John Hempton, s’amuse à contredire les arguments de M. Ackman point par point :
  • L’avantage concurrentiel, absent d’après la théorie de M. Ackman se trouverait, en réalité, dans le support communautaire fourni avec les produits Herbalife : « Herbalife est vendu avec un mécanisme de support communautaire. A Central Park tout le monde peut aller courir. C’est gratuit. Cela vous coûte 20 dollars l’heure si vous voulez faire de l’exercice avec un coach personnel », la valeur des produits Herbalife viendrait par conséquent du soutien fourni par la communauté.
  • Ackman note le manque de dépenses publicitaires et l’impossibilité de maintenir par conséquent de tels prix. Hempton répond ainsi : « Herbalife possède la meilleure publicité possible : le bouche-à-oreille ».
  • L’argument principal de Bill Ackman est que le véritable produit Herbalife n’est pas un article physique, mais en réalité une opportunité d’affaires proposée aux clients qui s’avèrent être, in fine, des distributeurs. Son détracteur est d’accord avec lui pour dire que beaucoup de clients sont des revendeurs, mais précise qu’ils sont aussi clairement des consommateurs du produit, comme il le constate dans le club visité au Queens.
 
La note se termine ainsi : « Bill Ackman (…) a parié plus d’un milliard de dollars sur une vente à découvert sans vérifier les faits ». Certes, M. Ackman n’est pas allé voir ce qu’il se passait sur le terrain, mais il paraît quelque-peu prétentieux de se targuer d’avoir invalidé la théorie d’Ackman en basant son argumentaire sur l’exemple d’un unique point de vente Herbalife. Personne n’est là pour confirmer que les éléments constatés dans ce club, se vérifient partout ailleurs.

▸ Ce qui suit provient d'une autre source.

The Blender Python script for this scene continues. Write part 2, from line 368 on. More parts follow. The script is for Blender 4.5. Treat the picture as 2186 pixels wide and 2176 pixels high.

Quoi qu’il en soit, il est bien difficile de prévoir le dénouement de l’affaire Herbalife. Il est, ainsi, préférable de se tenir à l’écart du titre avant d’avoir des réponses à nos questions. En effet, ne restent engagés sur l’action du groupe que les investisseurs convaincus, générant par conséquent un climat de tension extrême sur le titre. Un jour ou l’autre, l’un de nos deux investisseurs retirera sa position, engendrant par la même occasion un décrochage ou une envolée des cours, selon le cas de figure.

Graphique de l’action Herbalife (chandeliers en données journalières) :




M. Ackman sera désigné vainqueur en cas de décision de la Federal Trade Commission définissant comme illégale l’activité de l’entreprise de compléments nutritionnels. Seul problème pour notre insurgé : la FTC n’a pas souhaité confirmer qu’une enquête était réellement en cours, sans pour autant démentir. Comme nous le montre le graphique de l’action Herbalife, les cours forment un triangle qui prend fin à la mi-avril. Il semble probable, qu’en l’absence de décision de la part de l’institution ou de nouvelle révélation, l’affaire s’évapore d’elle-même aux alentours de cette échéance, que les baissiers perdent espoir et que les acheteurs reprennent la main.